Looking ahead to the rest of the year, the calendar is quite full with multiple workshops being ran in New Zealand, Iceland and Canada, as well as my first trip to Patagonia. I’m really looking forward to being in the presence of some of the world’s most humbling landscapes again, sharing these adventures with new and familiar faces. As much as I dearly miss my family whilst abroad, I feel compelled to continue on this path, something I’m thankful for each and every day.

Regarding my personal photography, I feel as though I’m at the beginning of a new chapter. As the years have gone on, I’ve began to realise my own vision, establishing what it is that I’m most passionate about and what drives and fulfils me as a photographer. Each day I see ‘easy’ to photograph scenes but the desire to capture them is gone. A deeper progression is needed. The absence of man made structures, finer detail to light and further exploring abstraction are what I feel drawn to at present, particularly in mountainous areas which have dominated my recent work. Of course this can and most likely will change, however I’m eager to see what opportunities are presented throughout the year, particularly with a more critical eye. Ultimately it’s the continual pursuit of the sublime, an attempt to capture but a fraction of the emotion and awe that overwhelms one, when in the presence of rare and fleeting natural beauty.

Below are the only landscape images I’ve made so far this year with some descriptions underneath.

Cathedral Rocks sea cave

A familiar location I know well, through running workshops as well as making my own imagery here, Cathedral Rocks at Kiama is the one place I have visited the most over the years. I’ve been relatively content with the photo’s I’d made in the past however re-doing my 2013 ‘Meridian’ at high tide has always been on my mind, particularly with the original being quite out-dated. Of course, the light, tide and sun direction all needed to align but after a few attempts this summer, I managed to create what I envisioned.

To make this I needed to use 2 exposures to capture the large dynamic range, water movement as well as a focal length blend on the spire to overcome the wide angle perspective distortion. An aperture of F16 was used to create the sun star.

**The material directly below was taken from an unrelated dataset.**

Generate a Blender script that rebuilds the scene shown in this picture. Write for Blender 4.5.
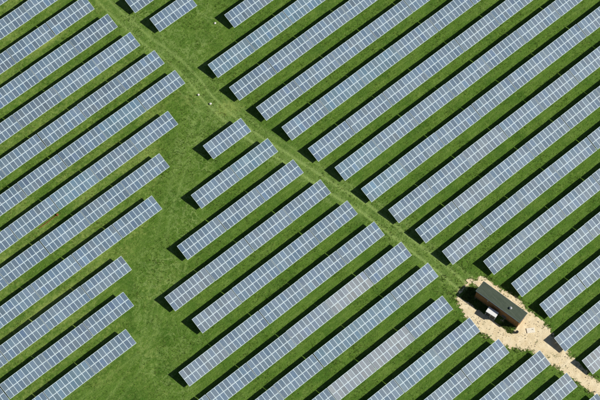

As I continue on this journey, the meaning behind my original shot still stays the same and is reflected here; stepping out from darkness into light , finding stability an ever changing and decaying world.

I recently returned to the Budawangs with my friend and fellow photographer/hiker Chris Wiewiora. This was our third trip to the national park and very reminiscent of our previous treks with scorching summer heat, scratched up legs and some of Australia’s finest mountain and wilderness views. Summiting the Castle and Mt Nibelung on our last visits, we headed further north this time and ascended the ‘Shrouded God’s’ mountain. After a failed attempt on day 1 we ended up admitting defeat and sleeping inside a cave just a few mere vertical metres below the summit. With the protective shade from the cave, we both managed the one of the biggest sleeps we’ve had in years, waking refreshed and determined to make it to the top. We eventually made it up and were welcomed by much grander views than below. The thick scrub still made it difficult to traverse as far east as I would’ve liked so we made it as far as we could and set up camp tucked away in a cosy corner of scrub.

The weather fluctuated quite a bit through the next 24 hours and by sunset things moved very fast. Within an hour the sky went from 100% clear to visibility being reduced to just a few feet in front of us. Fortunately it was quite atmospheric and I managed to capture one image I liked just as the last light of day ignited the western face of the iconic Castle.